Ross Singer wrote:
> Agreed on this assessment, Jonathan. MJ, can you extrapolate on your
> concerns, because that Ars Technica article is not going to cut it for
> anything more than to avoid the choices that Twitter made.
I've just sent another message trying to do that. Hope it helps.
> And even by the standards of that article, I'm not sure that OAuth is
> inappropriate for the ILS-DI's use cases which are:
>
> 1) server-to-server communication as the first priority
> 2) something relatively standardized and abstracted enough to allow
> for institutions' local authentication mechanisms.
I think FOSS servers would be affected by the published-key spoofing
flaw too, wouldn't they?
Some of the projects that want to support ILS-DI are FOSS - one of the
Koha support companies signed some ILS-DI announcement IIRC, while
another wrote some of the code to implement it.

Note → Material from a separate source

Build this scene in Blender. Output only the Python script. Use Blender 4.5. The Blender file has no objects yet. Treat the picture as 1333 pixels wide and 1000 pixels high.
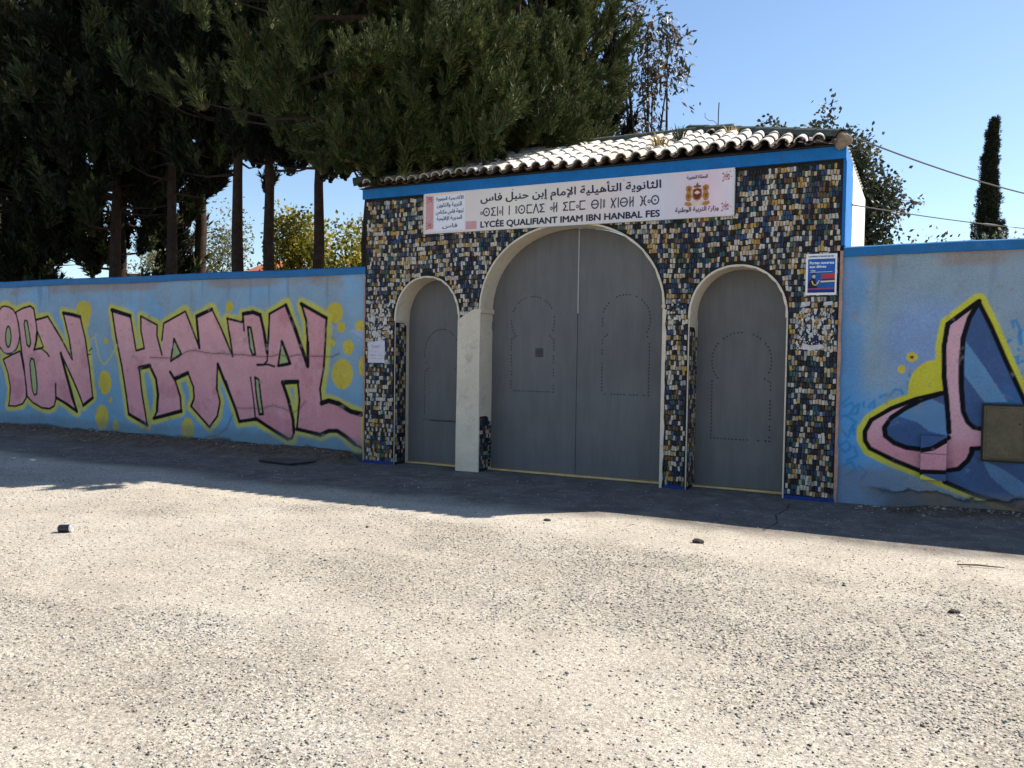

> Which basically spells out the problem the ILS-DI group is facing: an
> incomplete, but evolving standard with heavy industry support, or...
> nothing.
Glad to see it's recognised that OAuth is incomplete.
I've heard as much opposition as support among developers. On the one
hand, it's more work to sell. On the other, they're now even more at
the mercy of big service providers who can break their applications
(and so eat their support budgets) at will.
> We are still very much in the fact-gathering stage, so any suggestions
> are welcome. [...]
If the problem that the group is trying to solve was explained on this
list, readers might be able to offer suggestions.
Hope that helps,
--
MJ Ray (slef), member of www.software.coop, a for-more-than-profit co-op.
Webmaster, Debian Developer, Past Koha RM, statistician, former lecturer.